I chimed in about this particular priest, not because I disagree with the concept of clapping in Church being somewhat heretical, but because the sour stance being taken on the matter, and the stench it has of some silly fear. The tone I got from Reader N.’s original post made me think of the mean looks on irritated faces that all bolt around the first second a baby whines in the mass. For me, as a mother with little ones (although I don’t bring them to mass yet most of the time), this is more distracting and irritating then the noise of a baby. I am all for reverence and respect toward God. But something that worries me every bit as much as the liberal Christian’s “touchy-feely” nonsense is the lack of charity in many conservative Catholics. There is no patience in being so uptight that these things can actually rob you of your peace. Should we try to put a stop to something disrespectful? Yes. But should we judge these probably ignorant, well-meaning people as arrogant and insensitive? I think that’s taking it too far. 

I wish we didn’t say “Peace be with you” and shake hands in the mass. I have never liked that. I am irritated by clapping in Church the majority of the time. St. Louis De Montfort is as strict and reverent as can be, but one of his 14 rules for being a “Friend of the Cross” is not to scandalize the weak, for the sake of charity. So let’s just keep in mind that there is no need to lose patience with these things. Especially because that burst of passion on the matter may be all you’ve got, and now it’s wasted. Use your passion for the action of putting an end to the problem, and God willing, it might make a real change.

It has occurred to me that many people might go to that church for that priest particularly. The music is also excellent. What’s wrong with looking for inspiration? It’s only wrong if we let it drag us into sin when God chooses not to grant it. That church is packed every mass, every Sunday, and he doesn’t give every homily. There isn’t clapping in every mass. As far as I can tell, it’s a legitimate Catholic mass every time, and the people come consistently. It seems like a good thing to me.

Laura writes:

No one said it was not a legitimate Catholic mass. It is.

Secondly, no one equated clapping to the sound of a baby crying. Those who object to voluntary clapping would not automatically object to a baby crying, which is involuntary. That’s an entirely different form of noise. It seems unfair to accuse us of disliking babies.

There is an elderly man who sits near me at church on Sundays who has some kind of digestive disorder that causes him to belch frequently during the mass. It wouldn’t occur to me to be annoyed, though I do notice it and it is a distraction. I don’t expect to be so absorbed that I am unaware of any external stimuli. Perhaps I can stand his belching or a baby crying more than clapping , because the first two are not exciting. Clapping is a form of excitement and there is nothing private about this form of excitement. St. Theresa says the whole of spiritual life does not consist of contemplative prayer. This is correct. But some of it does. Even without clapping, the mass does not offer the opportunity for complete immersion in prayer. And, while it is wrong to make such a fetish out of silence the one doesn’t allow for normal human sounds and interruptions, it is also wrong to unnecessarily disturb the moments of relative calm which allow people to gather their thoughts and direct them toward God.
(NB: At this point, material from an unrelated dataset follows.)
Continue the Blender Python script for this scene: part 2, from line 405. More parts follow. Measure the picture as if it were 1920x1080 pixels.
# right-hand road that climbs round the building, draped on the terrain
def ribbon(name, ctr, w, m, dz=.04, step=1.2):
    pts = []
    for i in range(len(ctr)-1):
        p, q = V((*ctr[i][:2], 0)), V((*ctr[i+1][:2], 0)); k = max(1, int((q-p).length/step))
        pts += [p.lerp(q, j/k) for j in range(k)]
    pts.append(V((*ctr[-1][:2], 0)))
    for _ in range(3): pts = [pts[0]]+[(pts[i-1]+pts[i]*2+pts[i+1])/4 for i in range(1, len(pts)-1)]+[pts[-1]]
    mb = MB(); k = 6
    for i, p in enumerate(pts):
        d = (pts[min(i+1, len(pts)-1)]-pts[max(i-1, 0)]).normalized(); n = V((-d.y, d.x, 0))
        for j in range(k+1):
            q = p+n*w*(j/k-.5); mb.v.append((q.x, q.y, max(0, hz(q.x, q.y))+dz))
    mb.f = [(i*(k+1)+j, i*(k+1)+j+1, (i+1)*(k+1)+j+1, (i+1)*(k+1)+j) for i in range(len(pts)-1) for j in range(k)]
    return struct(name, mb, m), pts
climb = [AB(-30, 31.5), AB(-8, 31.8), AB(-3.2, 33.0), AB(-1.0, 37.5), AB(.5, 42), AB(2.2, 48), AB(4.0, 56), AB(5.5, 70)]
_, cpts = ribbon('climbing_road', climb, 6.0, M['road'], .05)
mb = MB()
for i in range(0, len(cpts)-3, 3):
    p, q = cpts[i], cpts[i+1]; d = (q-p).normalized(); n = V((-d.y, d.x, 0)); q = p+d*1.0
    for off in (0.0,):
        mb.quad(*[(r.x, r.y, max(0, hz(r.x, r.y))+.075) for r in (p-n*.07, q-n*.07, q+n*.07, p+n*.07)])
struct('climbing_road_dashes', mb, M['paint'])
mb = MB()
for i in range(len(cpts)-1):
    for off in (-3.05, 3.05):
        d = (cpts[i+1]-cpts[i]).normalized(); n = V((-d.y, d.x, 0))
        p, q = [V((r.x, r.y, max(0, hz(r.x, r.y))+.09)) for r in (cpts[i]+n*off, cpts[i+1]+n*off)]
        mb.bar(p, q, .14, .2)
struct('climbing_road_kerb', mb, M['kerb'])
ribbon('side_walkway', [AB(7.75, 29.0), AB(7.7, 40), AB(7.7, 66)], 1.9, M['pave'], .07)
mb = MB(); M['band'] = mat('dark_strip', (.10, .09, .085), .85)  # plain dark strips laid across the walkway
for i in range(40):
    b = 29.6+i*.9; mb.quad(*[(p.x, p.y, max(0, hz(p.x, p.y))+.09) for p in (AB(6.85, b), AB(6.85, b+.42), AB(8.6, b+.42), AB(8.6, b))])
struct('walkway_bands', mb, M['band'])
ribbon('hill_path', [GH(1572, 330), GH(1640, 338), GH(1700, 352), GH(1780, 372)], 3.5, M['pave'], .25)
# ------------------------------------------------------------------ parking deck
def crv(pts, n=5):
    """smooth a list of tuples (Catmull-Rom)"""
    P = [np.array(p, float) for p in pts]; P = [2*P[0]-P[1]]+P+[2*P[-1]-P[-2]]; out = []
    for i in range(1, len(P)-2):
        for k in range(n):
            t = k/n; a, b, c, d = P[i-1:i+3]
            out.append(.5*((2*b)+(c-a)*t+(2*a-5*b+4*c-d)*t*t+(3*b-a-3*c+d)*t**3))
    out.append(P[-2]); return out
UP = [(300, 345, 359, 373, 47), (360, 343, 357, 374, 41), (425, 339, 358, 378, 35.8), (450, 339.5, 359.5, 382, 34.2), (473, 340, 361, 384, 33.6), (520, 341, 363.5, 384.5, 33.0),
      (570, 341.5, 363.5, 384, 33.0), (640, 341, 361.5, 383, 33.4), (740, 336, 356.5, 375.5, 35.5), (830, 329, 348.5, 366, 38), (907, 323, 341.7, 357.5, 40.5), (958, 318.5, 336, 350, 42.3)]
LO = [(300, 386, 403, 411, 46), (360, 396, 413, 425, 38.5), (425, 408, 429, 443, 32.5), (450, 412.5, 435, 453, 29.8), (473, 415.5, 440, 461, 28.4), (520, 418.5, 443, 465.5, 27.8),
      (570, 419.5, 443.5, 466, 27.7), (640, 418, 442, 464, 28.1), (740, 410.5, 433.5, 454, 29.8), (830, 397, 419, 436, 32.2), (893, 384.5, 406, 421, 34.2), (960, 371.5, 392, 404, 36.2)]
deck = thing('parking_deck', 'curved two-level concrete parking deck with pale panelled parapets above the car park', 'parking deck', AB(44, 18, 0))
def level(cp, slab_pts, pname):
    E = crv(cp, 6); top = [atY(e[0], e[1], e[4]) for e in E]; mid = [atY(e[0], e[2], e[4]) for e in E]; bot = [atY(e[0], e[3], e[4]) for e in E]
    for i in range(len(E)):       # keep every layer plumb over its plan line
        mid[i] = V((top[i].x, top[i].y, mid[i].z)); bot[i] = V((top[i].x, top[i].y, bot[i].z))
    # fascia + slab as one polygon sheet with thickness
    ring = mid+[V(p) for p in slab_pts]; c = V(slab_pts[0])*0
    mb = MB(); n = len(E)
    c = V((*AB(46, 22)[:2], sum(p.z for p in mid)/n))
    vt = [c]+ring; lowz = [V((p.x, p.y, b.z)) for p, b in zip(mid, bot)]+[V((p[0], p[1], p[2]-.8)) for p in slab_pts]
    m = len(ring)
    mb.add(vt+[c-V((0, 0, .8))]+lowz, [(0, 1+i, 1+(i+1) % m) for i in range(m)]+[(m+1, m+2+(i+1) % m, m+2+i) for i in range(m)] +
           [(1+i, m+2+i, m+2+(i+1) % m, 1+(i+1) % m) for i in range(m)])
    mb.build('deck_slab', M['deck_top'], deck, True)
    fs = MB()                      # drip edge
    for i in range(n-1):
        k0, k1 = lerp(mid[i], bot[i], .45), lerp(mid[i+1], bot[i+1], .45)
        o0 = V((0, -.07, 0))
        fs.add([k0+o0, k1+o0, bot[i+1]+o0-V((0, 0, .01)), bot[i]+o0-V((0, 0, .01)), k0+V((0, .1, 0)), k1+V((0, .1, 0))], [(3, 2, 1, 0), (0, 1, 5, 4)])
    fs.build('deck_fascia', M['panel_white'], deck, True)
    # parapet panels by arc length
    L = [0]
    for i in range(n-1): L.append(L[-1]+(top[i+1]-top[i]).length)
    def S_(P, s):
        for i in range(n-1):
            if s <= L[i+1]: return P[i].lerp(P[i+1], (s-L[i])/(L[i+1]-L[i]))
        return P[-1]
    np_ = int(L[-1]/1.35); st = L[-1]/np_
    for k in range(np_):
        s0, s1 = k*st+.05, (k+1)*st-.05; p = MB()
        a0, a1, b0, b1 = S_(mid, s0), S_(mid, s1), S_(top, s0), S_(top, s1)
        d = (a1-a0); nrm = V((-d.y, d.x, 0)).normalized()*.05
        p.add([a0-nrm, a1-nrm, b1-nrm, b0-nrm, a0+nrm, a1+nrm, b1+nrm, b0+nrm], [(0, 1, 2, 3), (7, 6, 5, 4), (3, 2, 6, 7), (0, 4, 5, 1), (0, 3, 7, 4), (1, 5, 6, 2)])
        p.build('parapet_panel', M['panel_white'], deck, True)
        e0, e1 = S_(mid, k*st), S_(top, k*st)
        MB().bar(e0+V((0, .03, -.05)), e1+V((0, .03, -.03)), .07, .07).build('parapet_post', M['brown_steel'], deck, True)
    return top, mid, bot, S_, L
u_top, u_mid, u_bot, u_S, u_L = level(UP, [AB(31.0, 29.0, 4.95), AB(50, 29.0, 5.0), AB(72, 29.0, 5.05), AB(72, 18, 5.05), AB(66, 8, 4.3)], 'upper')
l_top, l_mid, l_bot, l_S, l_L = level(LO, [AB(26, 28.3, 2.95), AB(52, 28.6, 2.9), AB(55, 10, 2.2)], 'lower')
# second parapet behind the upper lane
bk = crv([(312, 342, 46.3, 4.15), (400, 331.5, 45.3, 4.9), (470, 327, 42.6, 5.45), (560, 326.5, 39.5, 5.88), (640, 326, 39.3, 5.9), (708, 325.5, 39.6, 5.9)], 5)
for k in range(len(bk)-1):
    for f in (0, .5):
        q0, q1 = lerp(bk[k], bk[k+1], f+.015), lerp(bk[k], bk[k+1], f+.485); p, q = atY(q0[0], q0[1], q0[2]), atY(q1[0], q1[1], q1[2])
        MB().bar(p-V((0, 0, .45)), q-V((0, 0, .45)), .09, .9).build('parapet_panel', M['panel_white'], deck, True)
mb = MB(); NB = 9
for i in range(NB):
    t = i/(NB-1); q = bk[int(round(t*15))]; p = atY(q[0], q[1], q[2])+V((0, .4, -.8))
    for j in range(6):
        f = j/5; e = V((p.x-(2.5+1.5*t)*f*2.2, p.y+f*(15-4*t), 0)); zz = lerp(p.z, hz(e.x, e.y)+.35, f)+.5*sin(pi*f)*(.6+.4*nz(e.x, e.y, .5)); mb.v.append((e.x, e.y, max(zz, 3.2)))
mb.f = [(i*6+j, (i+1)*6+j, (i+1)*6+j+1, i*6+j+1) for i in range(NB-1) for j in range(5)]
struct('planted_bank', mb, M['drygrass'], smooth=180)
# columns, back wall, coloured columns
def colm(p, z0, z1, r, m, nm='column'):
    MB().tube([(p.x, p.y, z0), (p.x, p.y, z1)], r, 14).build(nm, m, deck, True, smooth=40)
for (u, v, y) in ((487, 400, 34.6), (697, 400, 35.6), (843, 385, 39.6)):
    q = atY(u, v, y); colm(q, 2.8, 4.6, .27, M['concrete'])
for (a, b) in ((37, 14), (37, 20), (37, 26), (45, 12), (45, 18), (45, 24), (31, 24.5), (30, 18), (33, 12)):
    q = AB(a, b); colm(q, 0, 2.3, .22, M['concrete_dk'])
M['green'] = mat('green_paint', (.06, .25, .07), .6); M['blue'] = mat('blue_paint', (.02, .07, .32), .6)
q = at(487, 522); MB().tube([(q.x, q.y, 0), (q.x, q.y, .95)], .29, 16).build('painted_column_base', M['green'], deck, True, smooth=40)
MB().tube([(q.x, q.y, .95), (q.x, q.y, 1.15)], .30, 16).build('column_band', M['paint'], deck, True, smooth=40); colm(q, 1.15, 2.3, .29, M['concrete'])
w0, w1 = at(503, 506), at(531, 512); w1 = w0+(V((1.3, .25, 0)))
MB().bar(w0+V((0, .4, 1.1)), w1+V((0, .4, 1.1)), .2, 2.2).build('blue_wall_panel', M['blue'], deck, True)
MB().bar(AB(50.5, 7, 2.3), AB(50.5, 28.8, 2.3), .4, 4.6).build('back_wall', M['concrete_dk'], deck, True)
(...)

You cite St. Louis de Montfort as saying it is not right to lose patience with the standards of others. But, at the same time, you are exasperated by what you say is an excessive love of silence. You are impatient of this and call it indulgent and spiritually greedy to want silence. You consider it more virtuous to be open to distractions. So both sides are losing patience. There must be some authority we can appeal to. I don’t know much about the Church writings on this subject but I do know the value of silence and reverential calm in a church has been upheld by tradition. That is one authority we can appeal to. Clapping is a very recent innovation.

There are places in this world where one can go to clap. But there are very few places where one can go and be in a silent crowd.

Regarding the priest, I meant only that the priest himself should not be the center of the show.